I recently saw some video from Deborah Ball’s Elementary Mathematics Laboratory. I actually didn’t know what she looked like so I didn’t find out till afterward that the teacher in the video was, y’know, THE Deborah Ball, but already from watching, I was thinking,
THAT IS A F*CKING MASTER. I F*CKING LOVE HER.
It put me in mind of a professional development workshop I attended 2 years ago which was run by Lucy West. Both Ball and West displayed a level of adeptness at getting students to engage with one another’s reasoning that blew me away.
One trick both of them used was to consistently ask students to summarize one another’s train of thought. This set up a classroom norm that you are expected to follow and be able to recapitulate the last thoughts that were said, no matter who they are coming from.
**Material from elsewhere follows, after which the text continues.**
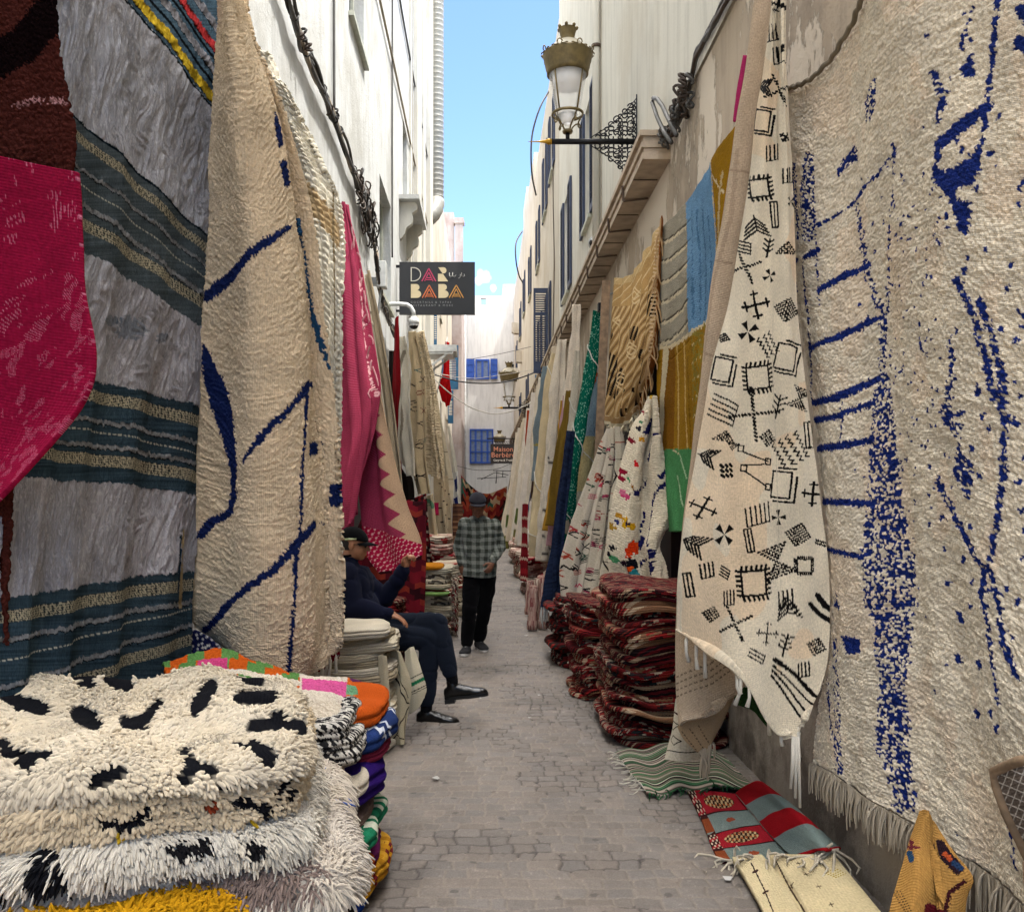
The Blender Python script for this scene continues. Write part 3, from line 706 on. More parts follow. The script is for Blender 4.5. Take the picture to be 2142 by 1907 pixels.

Both Ball and West explicitly articulated this norm as well as implicitly backing it up by asking students (or in West’s case, teachers in a professional development setting) to do it all the time. In both cases, the effect was immediate and powerful: everybody was paying attention to everybody else.
The benefit wasn’t just from a management standpoint. There’s something both very democratic and very mathematically sound about this. In the first place, it says that everybody’s thoughts matter. In the second, it says that reasoning is the heart of what we’re doing here.
I resolve to start employing this technique whenever I have classroom opportunities. I know that it’ll come out choppy at first, but I’ve seen the payoff and it’s worth it.
A nuance of the technique is to distinguish summarizing from evaluating. In the Ball video, the first student to summarize what another student said also wanted to say why he thought it was wrong; Ball intercepted this and kept him focused on articulating the reasoning, saving the evaluation step until after the original train of thought had been clearly explicated. Which brings me to a second beautiful thing she did.
Here was the problem:

The first student to speak argued that the blue triangle represents half because there are two equal wholes in the little rectangle at the top right.
He is, of course, wrong.
On the other hand, he is also, of course, onto something.
It was with breathtaking deftness that Deborah Ball proceeded to facilitate a conversation that both
(a) clearly acknowledged the sound reasoning behind his answer
and
(b) clarified that he missed something key.
It went something like this. I’m reconstructing this from memory so of course it’s wrong in the details, but in overall outline this is what happened –
Ball: Who can summarize what [Kid A] said?
Kid B: He said it’s half, but he’s just looking at the, he’s just…
Ball: It’s not time to say what you think of his reasoning yet, first we have to understand what he said.
Kid B: Oh.
Kid C: He’s saying that the little rectangle has 2 equal parts and the blue is one of them.
Ball [to Kid A]: Is that what you’re saying?
Kid A: Yeah.
Ball: So, what was the whole you were looking at?
Kid A [points to the smaller rectangle in the upper right hand corner]
Ball: And what were the two parts?
Kid A [points to the blue triangle and its complement in the smaller rectangle]
Ball: And are they equal?
Kid A: Yes.
Ball [to the rest of the class]: So if this is the whole [pointing at the smaller rectangle Kid A highlighted], is he right that it’s 1/2?
Many students: Yes.
Ball: The question was asking something a little different from that. Who can say what the whole in the question was?
Kid D [comes to the board and outlines the large rectangle with her finger]
Kid A: Oh.
I loved this. This is how you do it! Right reasoning has been brought to the fore, wrong reasoning has been brought to the fore, nobody feels dumb, and the class stays focused on trying to understand, which is what matters anyway.